Set problem →
Would you pull out every line of the material that contains the string "this"?

Records to process →
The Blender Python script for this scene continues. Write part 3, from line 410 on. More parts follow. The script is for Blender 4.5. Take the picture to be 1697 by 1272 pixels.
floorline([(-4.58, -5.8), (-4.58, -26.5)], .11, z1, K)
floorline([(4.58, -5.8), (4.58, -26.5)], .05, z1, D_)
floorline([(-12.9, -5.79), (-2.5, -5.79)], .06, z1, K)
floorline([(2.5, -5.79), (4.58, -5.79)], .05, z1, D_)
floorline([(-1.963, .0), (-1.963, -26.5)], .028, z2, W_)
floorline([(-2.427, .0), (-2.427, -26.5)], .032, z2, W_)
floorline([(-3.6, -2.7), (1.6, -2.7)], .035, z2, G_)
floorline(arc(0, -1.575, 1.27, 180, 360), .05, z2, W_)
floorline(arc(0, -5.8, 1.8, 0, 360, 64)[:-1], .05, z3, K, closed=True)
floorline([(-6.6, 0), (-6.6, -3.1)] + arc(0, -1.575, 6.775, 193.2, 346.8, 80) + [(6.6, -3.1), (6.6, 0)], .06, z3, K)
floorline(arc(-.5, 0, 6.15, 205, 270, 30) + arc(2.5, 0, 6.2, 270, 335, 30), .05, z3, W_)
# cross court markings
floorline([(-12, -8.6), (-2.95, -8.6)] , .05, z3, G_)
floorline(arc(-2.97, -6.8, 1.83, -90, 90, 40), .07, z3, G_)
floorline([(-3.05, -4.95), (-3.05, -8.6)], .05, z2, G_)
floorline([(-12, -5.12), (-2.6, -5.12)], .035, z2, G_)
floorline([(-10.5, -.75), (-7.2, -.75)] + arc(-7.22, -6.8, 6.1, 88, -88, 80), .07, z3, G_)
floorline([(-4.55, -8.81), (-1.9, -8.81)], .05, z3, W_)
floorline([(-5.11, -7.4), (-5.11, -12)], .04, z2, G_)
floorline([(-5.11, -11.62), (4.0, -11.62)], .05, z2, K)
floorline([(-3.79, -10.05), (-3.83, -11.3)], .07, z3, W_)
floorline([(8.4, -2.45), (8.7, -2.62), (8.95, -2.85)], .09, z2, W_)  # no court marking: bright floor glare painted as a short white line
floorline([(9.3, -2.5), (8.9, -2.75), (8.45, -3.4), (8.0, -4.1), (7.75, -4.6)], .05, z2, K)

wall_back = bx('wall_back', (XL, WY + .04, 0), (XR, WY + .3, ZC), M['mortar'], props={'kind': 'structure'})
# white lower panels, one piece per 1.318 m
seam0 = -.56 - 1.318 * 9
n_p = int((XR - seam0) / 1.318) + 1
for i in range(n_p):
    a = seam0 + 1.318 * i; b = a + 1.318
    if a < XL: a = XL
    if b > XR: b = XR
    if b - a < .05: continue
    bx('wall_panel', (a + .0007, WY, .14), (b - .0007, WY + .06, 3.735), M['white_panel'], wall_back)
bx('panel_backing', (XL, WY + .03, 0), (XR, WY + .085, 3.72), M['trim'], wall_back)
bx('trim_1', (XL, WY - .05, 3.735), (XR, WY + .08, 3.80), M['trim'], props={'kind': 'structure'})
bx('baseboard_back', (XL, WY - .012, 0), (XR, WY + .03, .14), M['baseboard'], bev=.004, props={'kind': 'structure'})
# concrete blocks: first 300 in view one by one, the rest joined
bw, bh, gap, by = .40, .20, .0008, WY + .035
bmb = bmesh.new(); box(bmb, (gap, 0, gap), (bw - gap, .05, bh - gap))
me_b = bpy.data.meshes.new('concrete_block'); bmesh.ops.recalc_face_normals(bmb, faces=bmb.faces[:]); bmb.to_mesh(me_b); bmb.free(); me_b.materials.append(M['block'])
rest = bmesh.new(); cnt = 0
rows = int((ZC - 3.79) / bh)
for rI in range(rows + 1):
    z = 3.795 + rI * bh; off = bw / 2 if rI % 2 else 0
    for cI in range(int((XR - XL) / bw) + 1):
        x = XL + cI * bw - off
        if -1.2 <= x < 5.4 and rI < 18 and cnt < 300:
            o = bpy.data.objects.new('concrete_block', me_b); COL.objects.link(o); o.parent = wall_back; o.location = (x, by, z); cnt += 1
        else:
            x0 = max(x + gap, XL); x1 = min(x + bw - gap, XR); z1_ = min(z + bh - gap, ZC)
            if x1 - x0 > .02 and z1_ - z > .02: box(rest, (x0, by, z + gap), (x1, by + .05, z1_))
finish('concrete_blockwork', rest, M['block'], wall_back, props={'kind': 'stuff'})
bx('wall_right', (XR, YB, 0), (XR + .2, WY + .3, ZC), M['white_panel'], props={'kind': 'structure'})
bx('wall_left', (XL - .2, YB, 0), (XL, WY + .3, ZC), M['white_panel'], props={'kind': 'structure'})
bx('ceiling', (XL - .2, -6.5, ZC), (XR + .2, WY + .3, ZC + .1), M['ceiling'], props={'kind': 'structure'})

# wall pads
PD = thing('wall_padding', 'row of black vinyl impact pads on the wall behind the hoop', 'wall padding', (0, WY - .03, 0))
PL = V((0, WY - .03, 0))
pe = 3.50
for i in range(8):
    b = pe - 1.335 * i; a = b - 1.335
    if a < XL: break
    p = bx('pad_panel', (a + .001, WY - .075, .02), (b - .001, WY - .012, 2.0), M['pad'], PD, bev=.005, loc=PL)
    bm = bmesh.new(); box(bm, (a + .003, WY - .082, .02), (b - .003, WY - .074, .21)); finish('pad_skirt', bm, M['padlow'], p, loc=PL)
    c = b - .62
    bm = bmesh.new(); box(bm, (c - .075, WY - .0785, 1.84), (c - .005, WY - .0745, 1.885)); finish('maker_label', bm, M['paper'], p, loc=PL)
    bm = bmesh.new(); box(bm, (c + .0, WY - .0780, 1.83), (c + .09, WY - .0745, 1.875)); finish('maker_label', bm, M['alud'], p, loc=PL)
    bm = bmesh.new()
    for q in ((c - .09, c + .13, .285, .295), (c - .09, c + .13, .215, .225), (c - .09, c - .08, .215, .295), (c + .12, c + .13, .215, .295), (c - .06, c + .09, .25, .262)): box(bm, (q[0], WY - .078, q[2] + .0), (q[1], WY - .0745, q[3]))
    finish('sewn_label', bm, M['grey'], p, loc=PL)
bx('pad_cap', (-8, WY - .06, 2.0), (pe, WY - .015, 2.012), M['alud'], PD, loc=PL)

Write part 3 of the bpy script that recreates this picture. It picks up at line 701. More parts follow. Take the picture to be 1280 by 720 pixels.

Reply to the exercise →
The Blender Python script for this scene continues. Write part 3, from line 410 on. More parts follow. The script is for Blender 4.5. Take the picture to be 1697 by 1272 pixels.
Write part 3 of the bpy script that recreates this picture. It picks up at line 701. More parts follow. Take the picture to be 1280 by 720 pixels.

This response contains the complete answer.